Submissions in response to this AOI must be comprehensive in their approach to solving the problem. 

Comprehensive solutions should be considered turn-key (i.e., financing, design, construction, long-term operations, and maintenance are included)


Prospective respondents are invited to set out their qualifications to undertake the project, demonstrating:

  • Technical capacity to carry out projects through alternative delivery methods (e.g., Design, Build, Finance, Operate, Maintain (DBFOM); Build, Own, Operate, Transfer (BOOT)).
  • Experience with bundling projects and financing the cost of those projects through unique project agreements (e.g., Standby Charge (SC) or Availability Payments (AP); Power Purchase Agreements (PPA)).
  • Experience of the personnel to be involved.
  • Experience and performance with similar projects.
  • Financial capacity to carry out a project greater than $50M USD. Please provide a letter of credit reflecting the financial capacity to finance projects at or above $50M USD.
  • Experience with respect to rapid design to deployment timelines.

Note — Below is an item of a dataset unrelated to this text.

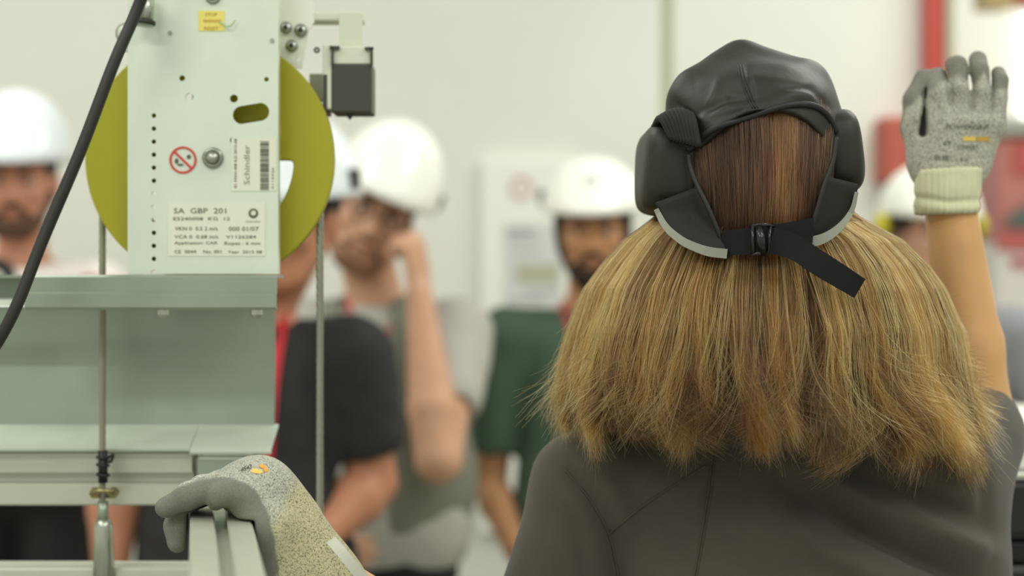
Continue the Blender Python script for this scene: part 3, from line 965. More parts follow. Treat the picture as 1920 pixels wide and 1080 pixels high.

FOOTNOTE:  Potential acquisition pathways may be executed under the following authorities and are subject to all relevant regulations: 40 USC 501; DFAR 241.205/PGI241.205; 10 U.S.C. 2913; 42 U.S.C. 8287; 10 U.S.C 2922a; 10 U.S.C. 2667. Vendors are expected to be familiar with those authorities and regulations associated with their proposed solutions. Plans should include expected agreements that the project would expect to have in place (e.g., Offtake Contract Agreement, Operations & Maintenance Agreement).

Eligibility Requirements

Awarding Instrument

This solicitation will be awarded in accordance with the Commercial Solutions Opening (CSO) process detailed within HQ0845-20-S-C001 (DIU CSO), posted to SAM.gov on 13 Jan 2020, updated 02 Oct 2023. This document can be found here.  


Follow-on Production

Solution providers are advised that any prototype Other Transaction (OT) agreement awarded in response to this Area of Interest may result in the award of a follow-on production OT agreement or contract without the use of further competitive procedures. 


"In accordance with 10 U.S.C. § 4022(f), and upon a determination that the prototype project, or portions thereof, for this transaction has been successfully completed, this competitively awarded prototype OT agreement may result in the award of a follow-on production OT agreement or contract without the use of competitive procedures.”


This Area of Interest (AoI) pertains to military installation resilience, which includes supply of utility commodities such as water, natural gas, fuel, and electricity. The term “installation energy” which consists largely of energy sources used to heat, cool, and provide electrical power to facilities on Air Force and other DoD installations, is distinct from “operational energy” defined as the energy required for training, moving, and sustaining military forces and weapons platforms for military operations. With regards to the utility commodity of energy, this AoI pertains only to installation energy and not operational energy.